(DIRECTION) Set the lines down again exactly, first line through the line that contains "sun.location = (20, -12, 12)", with no pictures.

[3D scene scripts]
%%

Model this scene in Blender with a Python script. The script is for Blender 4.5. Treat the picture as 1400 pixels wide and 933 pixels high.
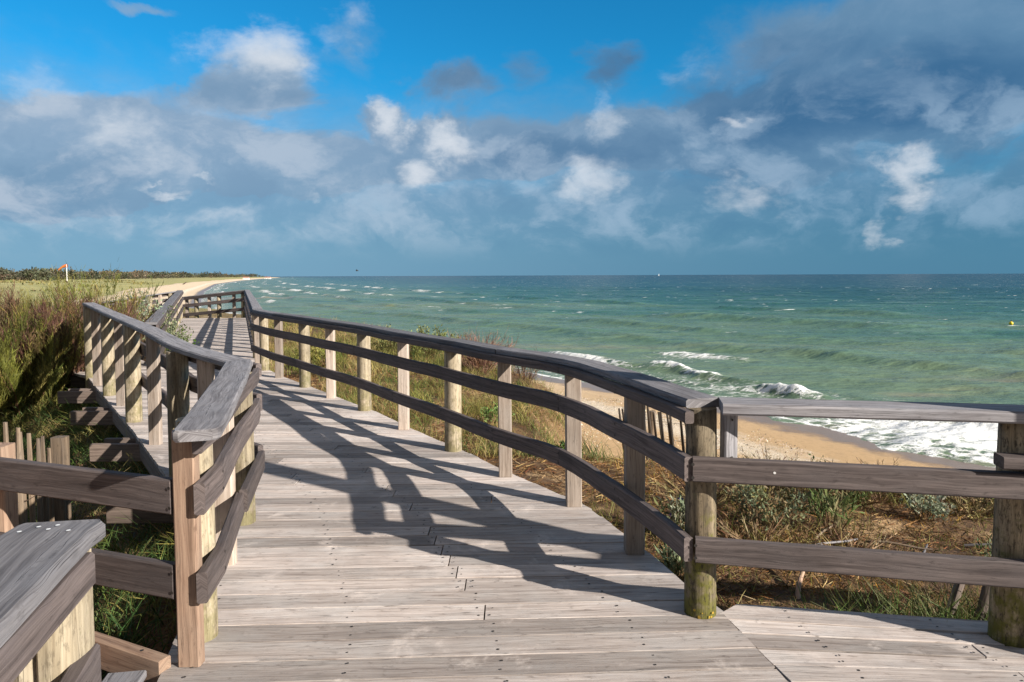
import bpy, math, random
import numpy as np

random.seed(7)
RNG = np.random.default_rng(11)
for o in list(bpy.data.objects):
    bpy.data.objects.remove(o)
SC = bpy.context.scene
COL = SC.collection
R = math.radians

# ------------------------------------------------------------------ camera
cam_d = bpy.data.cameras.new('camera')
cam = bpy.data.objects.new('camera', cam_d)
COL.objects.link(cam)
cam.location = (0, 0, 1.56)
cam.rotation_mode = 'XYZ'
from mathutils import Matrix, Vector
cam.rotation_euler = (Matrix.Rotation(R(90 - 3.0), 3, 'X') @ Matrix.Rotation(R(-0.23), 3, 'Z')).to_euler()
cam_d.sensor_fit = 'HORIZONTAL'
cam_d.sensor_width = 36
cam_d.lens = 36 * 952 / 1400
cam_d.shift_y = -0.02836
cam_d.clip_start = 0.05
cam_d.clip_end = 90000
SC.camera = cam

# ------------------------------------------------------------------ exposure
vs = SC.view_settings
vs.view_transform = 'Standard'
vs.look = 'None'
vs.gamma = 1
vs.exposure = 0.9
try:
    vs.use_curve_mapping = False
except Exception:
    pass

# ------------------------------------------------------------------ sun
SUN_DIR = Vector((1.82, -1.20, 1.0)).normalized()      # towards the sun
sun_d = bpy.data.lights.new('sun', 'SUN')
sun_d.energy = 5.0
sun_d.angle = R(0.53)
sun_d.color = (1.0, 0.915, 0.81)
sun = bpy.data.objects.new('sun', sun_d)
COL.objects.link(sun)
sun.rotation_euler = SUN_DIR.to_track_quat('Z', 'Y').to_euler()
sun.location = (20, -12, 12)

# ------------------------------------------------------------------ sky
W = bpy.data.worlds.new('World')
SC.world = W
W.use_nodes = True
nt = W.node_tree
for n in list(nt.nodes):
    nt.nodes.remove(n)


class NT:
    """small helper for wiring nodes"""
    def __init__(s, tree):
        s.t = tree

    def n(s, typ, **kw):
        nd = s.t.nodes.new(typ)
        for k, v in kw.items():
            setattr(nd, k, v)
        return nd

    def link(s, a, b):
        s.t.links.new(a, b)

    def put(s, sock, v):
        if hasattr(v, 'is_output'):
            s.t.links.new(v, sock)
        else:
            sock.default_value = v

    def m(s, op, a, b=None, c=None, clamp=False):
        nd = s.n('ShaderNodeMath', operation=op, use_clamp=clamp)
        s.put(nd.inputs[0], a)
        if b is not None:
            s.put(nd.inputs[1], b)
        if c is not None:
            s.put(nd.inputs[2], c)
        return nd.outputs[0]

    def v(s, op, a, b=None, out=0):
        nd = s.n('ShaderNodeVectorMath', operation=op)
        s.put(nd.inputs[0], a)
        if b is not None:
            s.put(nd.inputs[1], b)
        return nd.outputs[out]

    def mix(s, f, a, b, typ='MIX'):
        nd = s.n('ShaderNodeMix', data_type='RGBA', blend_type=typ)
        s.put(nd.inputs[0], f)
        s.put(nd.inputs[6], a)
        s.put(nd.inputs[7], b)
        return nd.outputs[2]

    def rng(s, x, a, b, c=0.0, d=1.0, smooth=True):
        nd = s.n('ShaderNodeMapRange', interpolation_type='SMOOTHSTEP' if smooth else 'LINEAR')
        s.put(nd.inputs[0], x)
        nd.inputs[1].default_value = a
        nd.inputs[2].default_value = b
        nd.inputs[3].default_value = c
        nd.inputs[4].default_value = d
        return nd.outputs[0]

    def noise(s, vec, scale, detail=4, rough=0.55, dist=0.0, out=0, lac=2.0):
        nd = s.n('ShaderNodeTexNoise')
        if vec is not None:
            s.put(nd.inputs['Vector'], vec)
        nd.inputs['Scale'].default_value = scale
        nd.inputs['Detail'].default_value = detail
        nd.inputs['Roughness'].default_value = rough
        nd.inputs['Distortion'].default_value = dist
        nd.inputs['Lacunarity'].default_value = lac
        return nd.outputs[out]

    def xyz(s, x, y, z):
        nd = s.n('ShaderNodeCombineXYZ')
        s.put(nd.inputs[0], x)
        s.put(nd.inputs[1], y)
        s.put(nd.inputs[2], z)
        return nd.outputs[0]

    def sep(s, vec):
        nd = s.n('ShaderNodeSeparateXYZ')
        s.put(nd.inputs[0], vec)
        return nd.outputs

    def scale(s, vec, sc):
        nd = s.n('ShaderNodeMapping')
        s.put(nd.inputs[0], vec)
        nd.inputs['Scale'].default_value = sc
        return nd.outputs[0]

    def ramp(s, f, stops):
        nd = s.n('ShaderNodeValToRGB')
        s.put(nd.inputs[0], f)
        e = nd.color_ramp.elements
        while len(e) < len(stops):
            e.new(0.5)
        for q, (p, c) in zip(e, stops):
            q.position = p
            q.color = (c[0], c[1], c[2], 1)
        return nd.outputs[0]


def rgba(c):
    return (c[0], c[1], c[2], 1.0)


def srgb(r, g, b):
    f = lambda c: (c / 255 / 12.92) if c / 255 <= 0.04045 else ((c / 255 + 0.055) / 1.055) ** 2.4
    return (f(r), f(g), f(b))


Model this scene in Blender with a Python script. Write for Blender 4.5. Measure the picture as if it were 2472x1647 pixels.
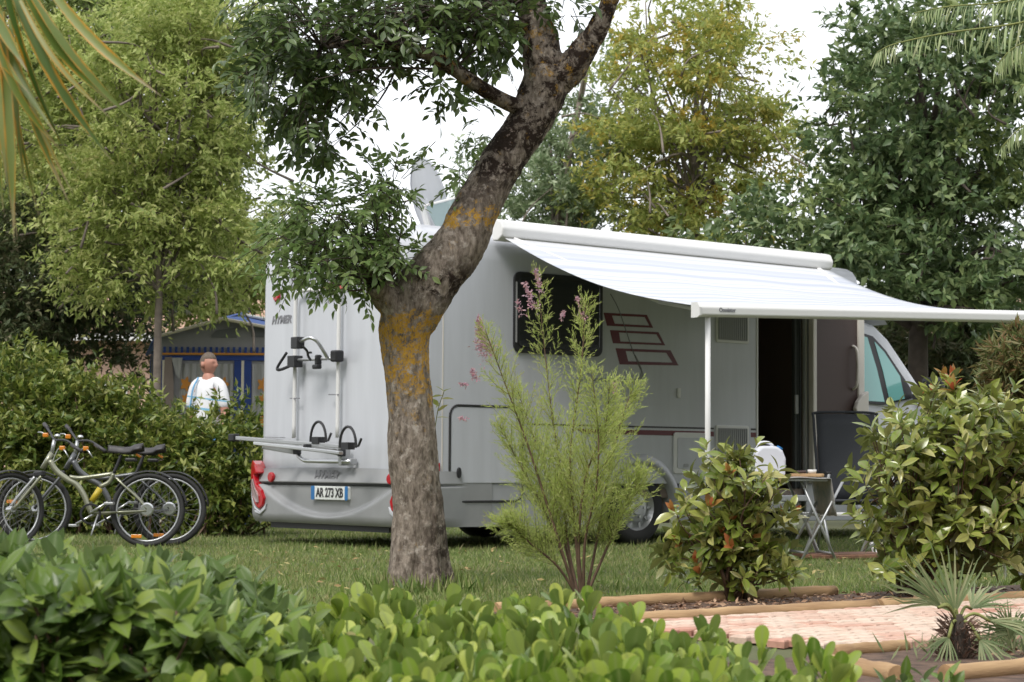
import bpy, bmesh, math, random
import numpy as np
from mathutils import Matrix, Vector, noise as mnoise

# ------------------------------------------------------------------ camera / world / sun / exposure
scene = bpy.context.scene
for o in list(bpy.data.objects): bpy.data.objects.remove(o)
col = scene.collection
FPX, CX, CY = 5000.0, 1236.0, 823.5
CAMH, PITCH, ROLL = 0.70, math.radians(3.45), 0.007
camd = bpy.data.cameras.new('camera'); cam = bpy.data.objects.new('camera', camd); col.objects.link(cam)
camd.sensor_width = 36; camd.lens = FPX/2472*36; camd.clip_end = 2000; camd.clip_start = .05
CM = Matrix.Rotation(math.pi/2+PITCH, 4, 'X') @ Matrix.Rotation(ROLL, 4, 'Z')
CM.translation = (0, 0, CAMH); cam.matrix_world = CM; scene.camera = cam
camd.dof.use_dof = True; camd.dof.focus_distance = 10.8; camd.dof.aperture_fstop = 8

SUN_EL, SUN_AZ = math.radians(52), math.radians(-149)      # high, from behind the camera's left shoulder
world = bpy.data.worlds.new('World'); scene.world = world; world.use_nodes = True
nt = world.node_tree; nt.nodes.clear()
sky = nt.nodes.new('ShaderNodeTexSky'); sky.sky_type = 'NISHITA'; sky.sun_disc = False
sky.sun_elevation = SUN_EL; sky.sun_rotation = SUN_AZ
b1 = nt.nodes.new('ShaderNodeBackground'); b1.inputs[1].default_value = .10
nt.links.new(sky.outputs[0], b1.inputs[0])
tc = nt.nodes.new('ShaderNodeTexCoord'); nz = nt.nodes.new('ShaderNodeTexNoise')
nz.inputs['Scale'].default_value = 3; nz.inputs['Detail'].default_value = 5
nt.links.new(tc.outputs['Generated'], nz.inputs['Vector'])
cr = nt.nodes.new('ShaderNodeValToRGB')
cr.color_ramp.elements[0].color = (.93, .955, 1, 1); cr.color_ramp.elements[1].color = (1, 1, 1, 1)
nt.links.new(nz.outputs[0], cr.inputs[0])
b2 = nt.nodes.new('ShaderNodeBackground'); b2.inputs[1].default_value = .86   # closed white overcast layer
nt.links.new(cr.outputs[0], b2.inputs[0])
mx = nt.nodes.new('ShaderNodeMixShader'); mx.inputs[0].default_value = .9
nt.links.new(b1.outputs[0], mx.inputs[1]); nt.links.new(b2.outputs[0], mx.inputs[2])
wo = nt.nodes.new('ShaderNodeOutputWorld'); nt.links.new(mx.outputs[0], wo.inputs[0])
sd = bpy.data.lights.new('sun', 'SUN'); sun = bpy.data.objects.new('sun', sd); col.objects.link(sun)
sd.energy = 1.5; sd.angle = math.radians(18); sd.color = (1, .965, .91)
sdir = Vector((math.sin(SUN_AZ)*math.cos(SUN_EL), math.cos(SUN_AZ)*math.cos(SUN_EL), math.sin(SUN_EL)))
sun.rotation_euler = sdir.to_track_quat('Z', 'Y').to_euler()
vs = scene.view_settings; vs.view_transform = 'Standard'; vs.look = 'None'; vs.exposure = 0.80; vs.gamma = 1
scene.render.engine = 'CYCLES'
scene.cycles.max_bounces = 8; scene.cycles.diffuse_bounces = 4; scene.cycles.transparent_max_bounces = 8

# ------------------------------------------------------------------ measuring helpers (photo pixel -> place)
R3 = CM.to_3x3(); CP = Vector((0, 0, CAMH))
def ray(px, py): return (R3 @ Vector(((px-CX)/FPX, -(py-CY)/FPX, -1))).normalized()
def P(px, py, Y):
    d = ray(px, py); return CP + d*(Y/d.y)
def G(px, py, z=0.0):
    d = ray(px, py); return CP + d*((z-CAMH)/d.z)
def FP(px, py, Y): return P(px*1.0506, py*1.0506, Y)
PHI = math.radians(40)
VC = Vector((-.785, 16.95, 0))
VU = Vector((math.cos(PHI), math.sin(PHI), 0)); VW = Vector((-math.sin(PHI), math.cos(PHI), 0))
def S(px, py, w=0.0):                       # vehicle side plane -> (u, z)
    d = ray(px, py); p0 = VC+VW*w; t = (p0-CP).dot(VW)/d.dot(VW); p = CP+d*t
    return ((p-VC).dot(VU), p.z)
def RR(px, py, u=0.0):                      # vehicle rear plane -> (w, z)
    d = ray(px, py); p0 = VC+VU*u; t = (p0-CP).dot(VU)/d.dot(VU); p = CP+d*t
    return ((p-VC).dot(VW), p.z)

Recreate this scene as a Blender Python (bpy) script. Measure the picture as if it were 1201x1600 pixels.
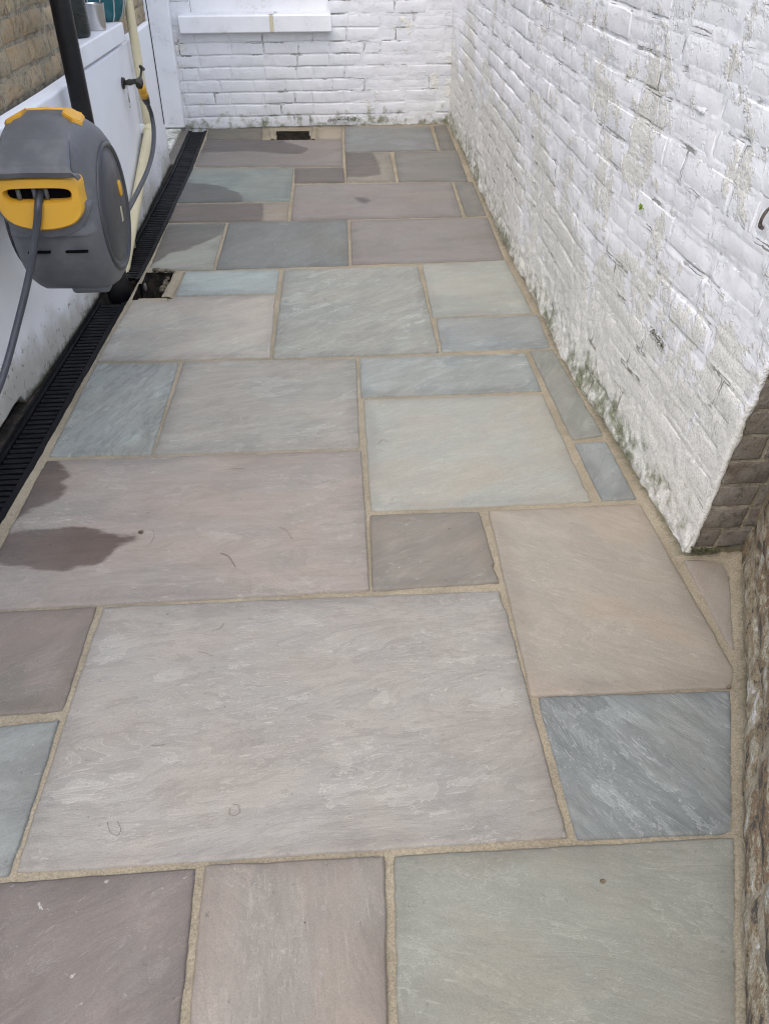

%%

(WORKED ANSWER)
Model this scene in Blender with a Python script. The script is for Blender 4.5. Treat the picture as 1400 pixels wide and 933 pixels high.
import bpy, math, random
import numpy as np

random.seed(7)
RNG = np.random.default_rng(11)
for o in list(bpy.data.objects):
    bpy.data.objects.remove(o)
SC = bpy.context.scene
COL = SC.collection
R = math.radians

# ------------------------------------------------------------------ camera
cam_d = bpy.data.cameras.new('camera')
cam = bpy.data.objects.new('camera', cam_d)
COL.objects.link(cam)
cam.location = (0, 0, 1.56)
cam.rotation_mode = 'XYZ'
from mathutils import Matrix, Vector
cam.rotation_euler = (Matrix.Rotation(R(90 - 3.0), 3, 'X') @ Matrix.Rotation(R(-0.23), 3, 'Z')).to_euler()
cam_d.sensor_fit = 'HORIZONTAL'
cam_d.sensor_width = 36
cam_d.lens = 36 * 952 / 1400
cam_d.shift_y = -0.02836
cam_d.clip_start = 0.05
cam_d.clip_end = 90000
SC.camera = cam

# ------------------------------------------------------------------ exposure
vs = SC.view_settings
vs.view_transform = 'Standard'
vs.look = 'None'
vs.gamma = 1
vs.exposure = 0.9
try:
    vs.use_curve_mapping = False
except Exception:
    pass

# ------------------------------------------------------------------ sun
SUN_DIR = Vector((1.82, -1.20, 1.0)).normalized()      # towards the sun
sun_d = bpy.data.lights.new('sun', 'SUN')
sun_d.energy = 5.0
sun_d.angle = R(0.53)
sun_d.color = (1.0, 0.915, 0.81)
sun = bpy.data.objects.new('sun', sun_d)
COL.objects.link(sun)
sun.rotation_euler = SUN_DIR.to_track_quat('Z', 'Y').to_euler()
sun.location = (20, -12, 12)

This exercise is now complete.